Los otros que disque nos roban, por supuesto, son extranjeros que hacen negocios con nosotros o aquellos de nosotros que florecen económicamente. Eso sí, entre algunos locales que florecen y algunos extranjeros que hacen negocios con nosotros aparece otro vocablo: la corrupción burocrática. Resulta, pues, que mantenemos a un par de millones de compatriotas para proveernos de servicios públicos de manera diáfana e impecable y estos —desde presidentes o ministros hasta alcaldes y secretarias— se enriquecen coimeando y flotan como cómplices ciegos, sordos y mudos frente a los delitos que los rodean.

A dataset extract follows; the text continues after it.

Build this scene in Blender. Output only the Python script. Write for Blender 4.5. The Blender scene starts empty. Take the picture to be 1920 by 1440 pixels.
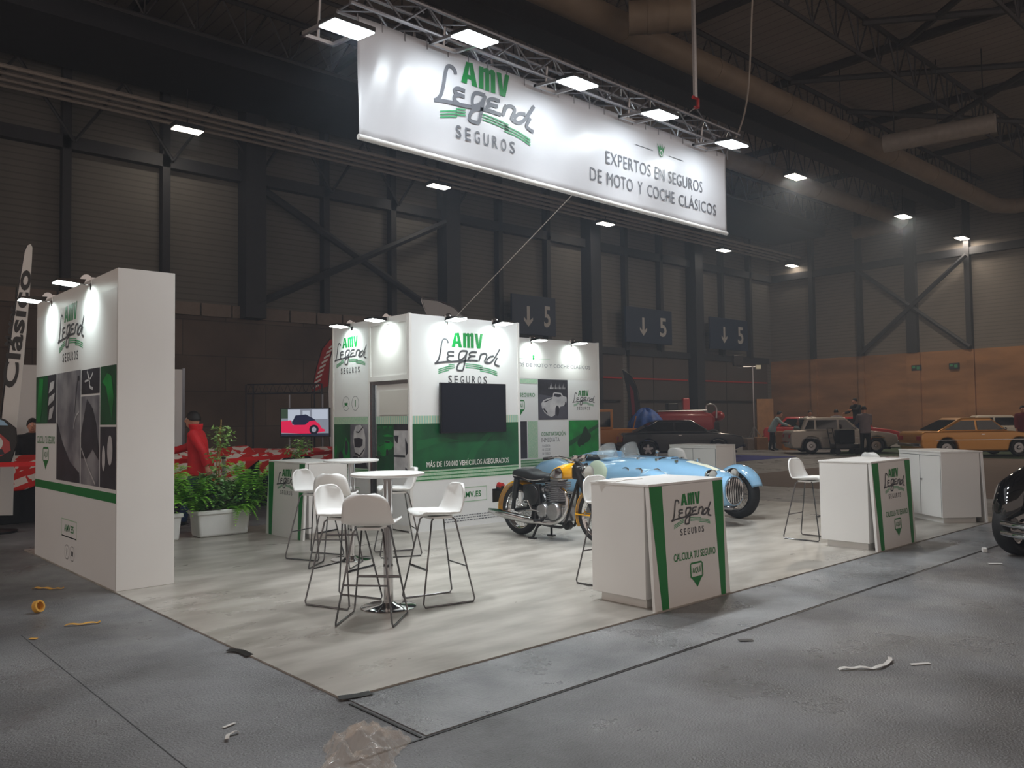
import bpy, bmesh, math, random
from math import sin, cos, pi, radians, sqrt, atan2
from mathutils import Vector as V, Matrix, noise as mnoise
random.seed(7)
S = bpy.context.scene
COL = S.collection

# ------------------------------------------------------------------ camera, world, exposure
CAM_H = 1.56
cam = bpy.data.cameras.new('camera')
cam.sensor_width = 36.0
cam.lens = 36.0 * 1542.5 / 1920.0
cam.clip_end = 300
cam_o = bpy.data.objects.new('camera', cam)
COL.objects.link(cam_o)
_y, _p, _r = radians(47.645), radians(2.331), radians(-0.733)
_f = V((cos(_y) * cos(_p), sin(_y) * cos(_p), sin(_p)))
_rt = V((sin(_y), -cos(_y), 0)); _up = _rt.cross(_f)
_r2 = _rt * cos(_r) + _up * sin(_r); _u2 = -_rt * sin(_r) + _up * cos(_r)
_m = Matrix((_r2, _u2, -_f)).transposed().to_4x4()
_m.translation = (0, 0, CAM_H)
cam_o.matrix_world = _m
S.camera = cam_o

W = bpy.data.worlds.new('hall_ambient'); S.world = W; W.use_nodes = True
W.node_tree.nodes['Background'].inputs[0].default_value = (1.0, 0.83, 0.74, 1)
W.node_tree.nodes['Background'].inputs[1].default_value = 0.60
vs = S.view_settings
S.display_settings.display_device = 'sRGB'
vs.view_transform = 'Standard'; vs.look = 'None'; vs.gamma = 1; vs.exposure = 0.0
vs.use_curve_mapping = False

FLOOD_W = 335.0     # watts of each floodlight on the banner truss
SPOT_W = 24.0       # watts of each arm lamp
HALL_W = 22.0      # watts of each high-bay lamp

# ------------------------------------------------------------------ materials
def lin(c):
    return tuple((x / 255 / 12.92) if x / 255 <= .04045 else ((x / 255 + .055) / 1.055) ** 2.4 for x in c)
def mat(name, rgb, rough=.5, metal=0, noise=0, scale=6, bump=0, bscale=60, spec=.5, emit=0, alpha=1, coat=0, trans=0, rgb2=None, stretch=None, ntype='noise'):
    m = bpy.data.materials.new(name); m.use_nodes = True
    nt = m.node_tree; b = nt.nodes['Principled BSDF']
    c = lin(rgb)
    b.inputs['Base Color'].default_value = (*c, 1)
    b.inputs['Roughness'].default_value = rough; b.inputs['Metallic'].default_value = metal
    b.inputs['Specular IOR Level'].default_value = spec
    b.inputs['Coat Weight'].default_value = coat; b.inputs['Coat Roughness'].default_value = .04
    b.inputs['Transmission Weight'].default_value = trans
    b.inputs['Alpha'].default_value = alpha
    if emit:
        b.inputs['Emission Color'].default_value = (*c, 1); b.inputs['Emission Strength'].default_value = emit
    tc = nt.nodes.new('ShaderNodeTexCoord')
    src = tc.outputs['Object']
    if stretch:
        mp = nt.nodes.new('ShaderNodeMapping'); mp.inputs['Scale'].default_value = stretch
        nt.links.new(src, mp.inputs[0]); src = mp.outputs[0]
    if noise or rgb2:
        n = nt.nodes.new('ShaderNodeTexNoise'); n.inputs['Scale'].default_value = scale; n.inputs['Detail'].default_value = 5
        nt.links.new(src, n.inputs['Vector'])
        r = nt.nodes.new('ShaderNodeValToRGB')
        c2 = lin(rgb2) if rgb2 else tuple(min(1, x * (1 + noise)) for x in c)
        c1 = c if rgb2 else tuple(x * (1 - noise) for x in c)
        r.color_ramp.elements[0].position = .35; r.color_ramp.elements[1].position = .65
        r.color_ramp.elements[0].color = (*c1, 1); r.color_ramp.elements[1].color = (*c2, 1)
        nt.links.new(n.outputs[0], r.inputs[0]); nt.links.new(r.outputs[0], b.inputs['Base Color'])
    if bump:
        n2 = nt.nodes.new('ShaderNodeTexNoise'); n2.inputs['Scale'].default_value = bscale; n2.inputs['Detail'].default_value = 3
        nt.links.new(src, n2.inputs['Vector'])
        bp = nt.nodes.new('ShaderNodeBump'); bp.inputs['Strength'].default_value = bump; bp.inputs['Distance'].default_value = .01
        nt.links.new(n2.outputs[0], bp.inputs['Height']); nt.links.new(bp.outputs[0], b.inputs['Normal'])
    return m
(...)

En una estimación personal, en los últimos veinte años, la corrupción burocrática nos ha costado anualmente un producto bruto interno en dólares del 2016. Hoy somos la mitad de rico de lo que —ceteris paribus— podríamos ser. Es decir, en ausencia de los niveles de corrupción burocrática posvelasquista que hoy nos caracteriza, deberíamos tener un producto por habitante ligeramente menor al chileno. Nación que, sin ser nada parecido a un referente global de éxito económico, destaca nítidamente en la región de perdedores que es la Sudamérica de estos tiempos.

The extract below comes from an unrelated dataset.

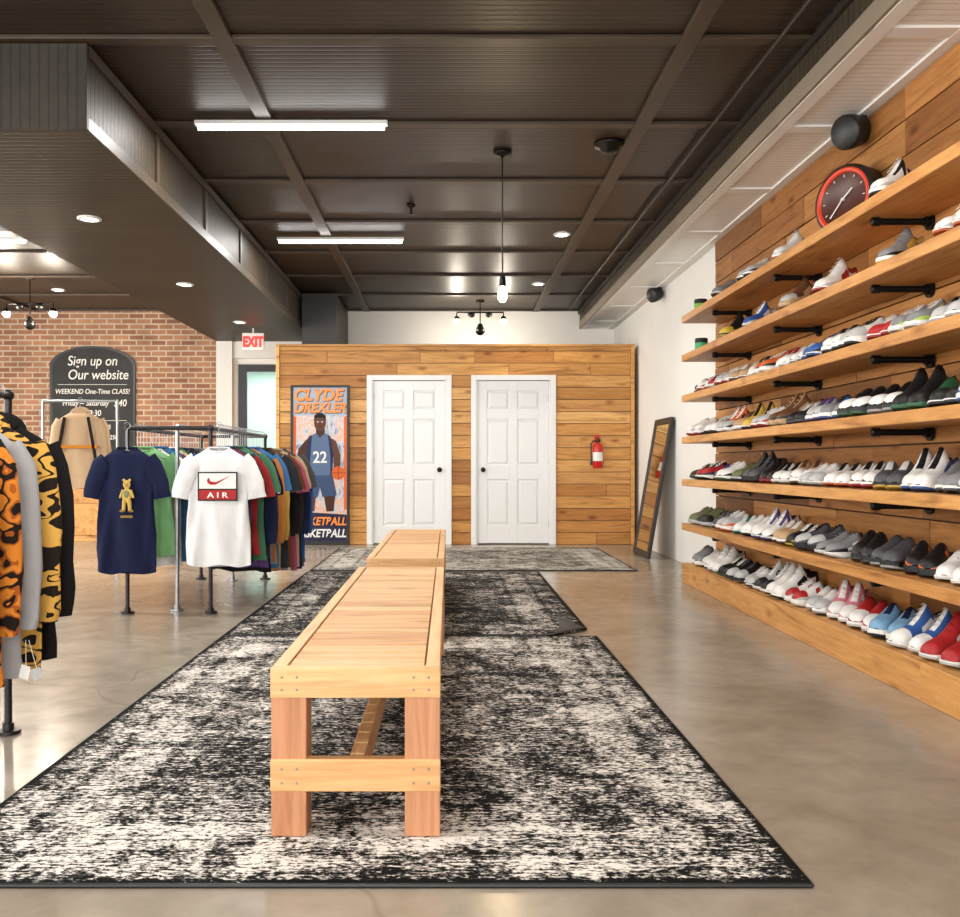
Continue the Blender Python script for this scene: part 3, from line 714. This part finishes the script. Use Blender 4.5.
# ------------------------------------------------------------------ LIGHT FITTINGS
def area(name,loc,rot,sx,sy,e,col=(1,1,1)):
    l=bpy.data.lights.new(name,'AREA');l.shape='RECTANGLE';l.size=sx;l.size_y=sy;l.energy=e;l.color=col
    o=bpy.data.objects.new(name,l);o.location=loc;o.rotation_euler=rot;scene.collection.objects.link(o);return o
def pt(name,loc,e,col,r=.04,spot=None):
    l=bpy.data.lights.new(name,'SPOT' if spot else 'POINT');l.energy=e;l.color=col;l.shadow_soft_size=r
    if spot: l.spot_size=spot;l.spot_blend=.8
    o=bpy.data.objects.new(name,l);o.location=loc;scene.collection.objects.link(o);return o
WARM=(1,.88,.72);NEU=(1,.97,.93)
def led(x0,x1,y,e=60):
    g=group('led_tube_light',((x0+x1)/2,y,H));z=H-.04
    mb=MB();mb.box(x0,x1,y-.03,y+.03,z-.02,z+.005);mb.build('batten_housing',[M_whitep],g,.003)
    mb=MB();mb.cyl((x0+.02,y,z-.035),(x1-.02,y,z-.035),.016,seg=16);mb.build('tube',[M_led],g)
    area('led_tube_lamp',((x0+x1)/2,y,z-.056),(0,0,0),x1-x0-.06,.03,e,NEU)
led(-1.63,-.39,5.93);led(-1.665,-.43,8.96);led(-5.35,-4.10,8.96)
led(-5.35,-4.10,5.0);led(-1.63,-.39,2.3);led(-1.63,-.39,-.8)
def downlight(x,y,z,e=45):
    g=group('downlight',(x,y,z));M=Matrix.Translation((x,y,z))
    mb=MB();mb.lathe([(.085,0),(.085,-.008),(.062,-.014),(.058,-.004)],24,0,M=M);mb.lathe([(.058,-.006),(0,-.006)],24,1,M=M)
    mb.build('trim_ring',[M_whitep,M_spot],g)
    pt('downlight_lamp',(x,y,z-.03),e,WARM,.05,2.4)
for y in (6.67,9.1,11.5): downlight(-2.6,y,2.789,60)
downlight(1.11,8.96,H-.002,76);downlight(1.12,11.4,H-.002,72);downlight(1.13,4.0,H-.002,66);downlight(1.13,1.2,H-.002,50)
downlight(-5.0,11.8,H-.002,90);downlight(-6.6,9.5,H-.002,60)
mb=MB();mb.lathe([(0,0),(.11,0),(.11,-.02),(.075,-.03),(.06,-.06),(.02,-.07),(0,-.07)],28,0,M=Matrix.Translation((1.13,6.43,H-.001)));mb.build('smoke_detector',[M_black])
mb=MB();mb.lathe([(0,0),(.04,0),(.035,-.02),(.012,-.03),(.01,-.07),(.028,-.08),(0,-.085)],16,0,M=Matrix.Translation((-.32,7.95,H-.001)));mb.build('ceiling_sprinkler',[M_black])
g=group('pendant_lamp',(.39,6.6,H));M=Matrix.Translation((.39,6.6,0))
mb=MB();mb.lathe([(0,H-.001),(.065,H-.001),(.065,H-.02),(.02,H-.035),(.006,H-.05)],24,0,M=M);mb.cyl((0,0,H-.04),(0,0,2.34),.005,seg=8,M=M);mb.lathe([(.006,2.36),(.022,2.345),(.024,2.285),(.018,2.28)],16,0,M=M);mb.build('cord_and_socket',[M_black],g)
mb=MB();mb.lathe([(.014,2.285),(.02,2.265),(.034,2.225),(.034,2.2),(.02,2.172),(0,2.166)],20,0,M=M);mb.build('bulb',[M_bulb],g)
pt('pendant_lamp_light',(.39,6.6,2.12),14,(1,.75,.45),.04)
def trackfix(x,y,z,w,e=18):
    g=group('track_spotlight_fixture',(x,y,z));mb=MB()
    mb.lathe([(0,H-.001),(.06,H-.001),(.055,H-.03),(.01,H-.035)],20,0,M=Matrix.Translation((x,y,0)));mb.cyl((x,y,H-.02),(x,y,z),.008,seg=8)
    mb.cyl((x-w/2,y,z),(x+w/2,y,z),.011,seg=8)
    for u,d in((-w/2,.1),(0,.2),(w/2,.1)): mb.cyl((x+u,y,z),(x+u,y,z-d+.03),.008,seg=8);mb.lathe([(.012,.05),(.03,.04),(.042,0)],16,0,M=Matrix.Translation((x+u,y,z-d)))
    mb.sphere((x,y,z-.25),(.065,.065,.065),16,10)
    mb.sphere((x-.12,y,z-.03),(.05,.05,.04),12,8);mb.sphere((x+.12,y,z-.03),(.05,.05,.04),12,8)
    mb.build('arms',[M_black],g)
    mb=MB()
    for u in(-w/2,w/2): mb.sphere((x+u,y,z-.12),(.045,.045,.045),14,8)
    mb.build('bulbs',[M_spot],g)
    for u in(-w/2,w/2): pt('spotlight_lamp',(x+u,y-.05,z-.19),e,WARM,.04)
trackfix(.44,12.6,3.09,.64,20);trackfix(-5.0,11.0,2.93,.56,42);

# ------------------------------------------------------------------ CLOTHING
def shirt(mb,cx,y,zt,col,long=False,w=1.0,L=.80,hd=.022,mat=0,yaw=0,collar=None,ph=None,hood=False):
    ph=R.uniform(0,6) if ph is None else ph
    M=Matrix.Translation((cx,y,zt))@Matrix.Rotation(yaw,4,'Z')@Matrix.Diagonal((w,1,1,1))
    rowsb=[(0,.072,.6),(-.022,.105,.8),(-.05,.155,.9),(-.085,.20,1),(-.13,.208,1.05),(-.20,.208,1.1),(-.29,.206,1.2),(-.38,.208,1.25),(-.47*L/.8,.21,1.3),(-.56*L/.8,.213,1.35),(-.65*L/.8,.216,1.4),(-.74*L/.8,.219,1.45),(-L,.222,1.5)]
    n=44;rings=[]
    for ri,(z,hw,k) in enumerate(rowsb):
        r=[];dn=min(1,-z/.35);last=ri==len(rowsb)-1
        for i in range(n):
            a=2*math.pi*i/n;ca,sa=math.cos(a),math.sin(a)
            x=hw*(abs(ca)**.75)*(1 if ca>=0 else -1)
            x*=1+dn*.03*math.sin(z*9+ph)
            yy=hd*k*sa+ dn*.016*math.sin(x*30+ph+z*5)+dn*.010*math.sin(x*63+ph*2-z*9)
            yy+=dn*.006*math.sin((abs(x)+z*.55)*60+ph)
            zz=z+(.0 if ri else -.03*max(0,-sa)*1.0)+ (.010*math.sin(x*26+ph) if last else 0)
            r.append((x,yy,zz))
        rings.append(r)
    mb.loft(rings,mat,col,M,cap1=tuple(c*.4 for c in col))
    co=collar or tuple(c*.8 for c in col)
    mb.add([(p[0]*.97,p[1]*.9,p[2]-.006) for p in rings[0]],[tuple(range(n))],0,tuple(c*.25 for c in col),False,M)
    for i in range(n):
        mb.cyl(rings[0][i],rings[0][(i+1)%n],.007,seg=5,mat=mat if not collar else 0,col=co,M=M,caps=False)
    for sgn in(-1,1):
        path=[(.150,-.095,.075),(.19,-.13,.074),(.215,-.18,.072),(.238,-.24,.070),(.252,-.30,.069),(.258,-.335,.068)] if not long else [(.155,-.10,.075),(.195,-.17,.072),(.215,-.27,.066),(.226,-.38,.060),(.230,-.50,.055),(.234,-.60,.050),(.236,-.66,.044),(.236,-.70,.036)]
        rr=[]
        for pi,(x,z,r0) in enumerate(path):
            nx=path[min(pi+1,len(path)-1)];pv=path[max(pi-1,0)]
            tx,tz=nx[0]-pv[0],nx[1]-pv[1];l=math.hypot(tx,tz);ox,oz=-tz/l,tx/l
            ring=[]
            for i in range(16):
                a=2*math.pi*i/16
                rw=r0*(1+.06*math.sin(pi*2.4+ph*sgn))
                u=rw*math.cos(a);v=hd*1.2*math.sin(a)*(1+.3*math.sin(pi*2.1+ph+i))+.006*math.sin(u*90+pi*1.3+ph)
                ring.append((sgn*(x+ox*u),v,z+oz*u))
            rr.append(ring)
        mb.loft(rr,mat,col,M,cap0=col,cap1=tuple(c*.35 for c in col))
    if hood:
        mb.sphere((0,.015,-.03),(.10,.03,.075),16,10,mat,col,M)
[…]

Pero notémoslo: la corrupción burocrática nacional explica solo una parte —muy popular, aunque usted no lo crea— de nuestra pobreza. El resto tiene que ver con la idea primigenia: que nos hemos creído muy ricos sin serlo. Creyéndonos ricos no solo entendemos que el problema de fondo es la mala distribución de la riqueza, sino que no entendemos la magnitud el esfuerzo social requerido para hacernos una nación rica. Y además conceptuamos que algún súper Viracocha, a lo Robin Hood, lo puede resolver todo simplemente recuperando (léase expropiando) y distribuyendo nuestras inexistentes pero supuestas riquezas.

No existe militar traidor, ladrón o demagogo criollo o de apellido extranjero que haya llegado al poder que no medre de esta ilusión rápidamente. Y a estos personajes no les tiene por qué interesar otra cosa que mantenerse en el poder o enriquecerse. Eso de abrir la economía peruana a la competencia mundial y prevalecer en ella, o hacer profundizar mercados competitivos internamente, o respetar la Ley con claros e implacables incentivos contra la corrupción burocrática, les aburre, produce desconfianza y hasta les aterra.

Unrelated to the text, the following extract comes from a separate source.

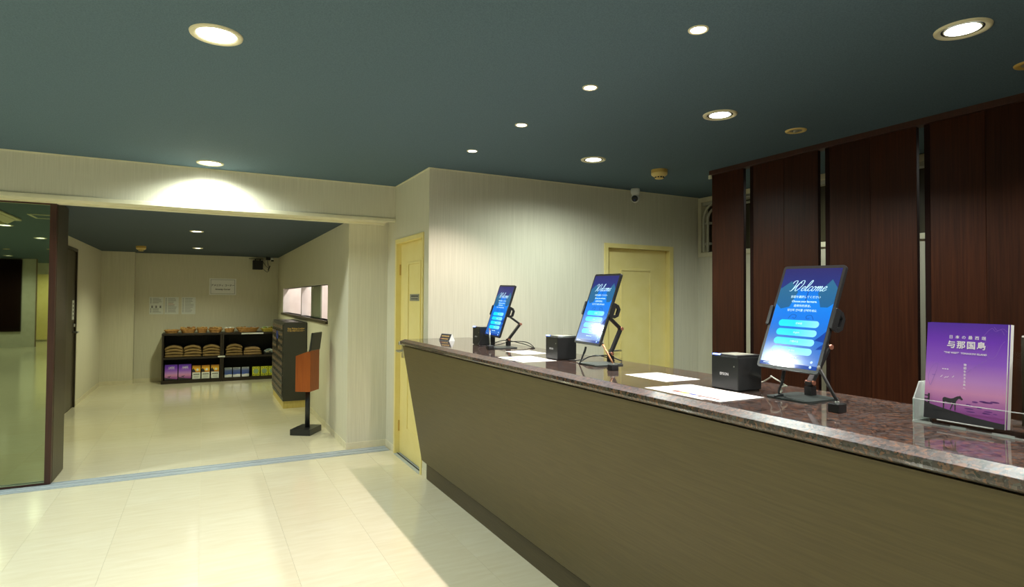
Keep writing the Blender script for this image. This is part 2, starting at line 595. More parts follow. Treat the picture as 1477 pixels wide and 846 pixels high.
def tile_col(x0, x1, y0, y1, first):
    """one column of tiles, cut at both ends"""
    global n_t
    j = first
    while j > y0:
        j -= TL
    while j < y1 - 0.01:
        a, b = max(j, y0), min(j + TL, y1)
        if b - a > 0.01:
            full = abs(b - a - TL) < 1e-6 and abs(x1 - x0 - TW) < 1e-6
            if full:
                o = bpy.data.objects.new('tile', tile_me[n_t % 2])
                COL.objects.link(o)
                o.parent = fl
            else:
                o = MB().box(-(x1 - x0) / 2 + G, (x1 - x0) / 2 - G, -(b - a) / 2 + G, (b - a) / 2 - G, -0.003, 0.0).build('tile', ('floor', 'floor_b')[n_t % 2], fl)
            o.location = ((x0 + x1) / 2, (a + b) / 2, 0)
            n_t += 1
        j += TL


for c in range(-4, 4):
    x0 = c * TW
    x1 = min(x0 + TW, XJ)
    if x0 < XJ - 0.02:
        tile_col(x0, x1, -0.9, 5.555, 3.51 if c % 2 == 0 else 3.51 + TL / 2)
for c in range(-4, 3):
    x0 = max(c * TW, XCL)
    x1 = min(c * TW + TW, XCR)
    tile_col(x0, x1, 5.735, YCB, 5.9 if c % 2 == 0 else 5.9 + TL / 2)
rest = MB()
rest.box(-7.0, -4 * TW - G, -12.5, 5.7, -0.003, 0)
rest.box(-4 * TW, XJ, -12.5, -0.9, -0.003, 0)
rest.box(XJ + G, 1.96, -12.5, YB, -0.003, 0)
rest.box(1.96, XR, -12.5, -3.0, -0.003, 0)
o = rest.build('tile_field', 'floor', fl)
o['kind'] = 'stuff'

struct('floor_staff', box(1.96, XR, -3.0, YB, -0.003, 0.002), 'low_bounce_floor')  # unseen floor, made dark to cut bounce onto partition and ceiling

# ceilings
struct('ceiling', box(-7.1, 4.7, -12.6, YH + 0.02, H_LOBBY, H_LOBBY + 0.1), 'ceiling')
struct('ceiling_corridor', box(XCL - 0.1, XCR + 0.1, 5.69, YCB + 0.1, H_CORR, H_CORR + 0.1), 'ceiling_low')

# lobby walls
struct('wall_header', box(-7.0, XJ, YH, 5.69, 2.205, H_LOBBY), 'wall')
jog = MB()
jog.box(XJ, XJ + 0.1, 5.445, YP + 0.1, 0, H_LOBBY)
jog.box(XJ, XJ + 0.1, YB + 0.1, 4.685, 0, H_LOBBY)
jog.box(XJ, XJ + 0.1, 4.685, 5.445, 1.985, H_LOBBY)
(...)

Pero lo curioso aquí no son ellos, somos nosotros. A Velasco y sus esbirros los toleraron entusiastamente muchos compatriotas, igual que los regímenes del Apra y la Izquierda Unida, de Toledo, Humala o el del actual presidente por accidente, repitieron y repiten la torpe receta de buscar la popularidad a rajatabla, no solo con golpes de Estado o patadas al tablero, sino fundamentalmente inflando el botín y debilitando las instituciones creadas para acotarlos.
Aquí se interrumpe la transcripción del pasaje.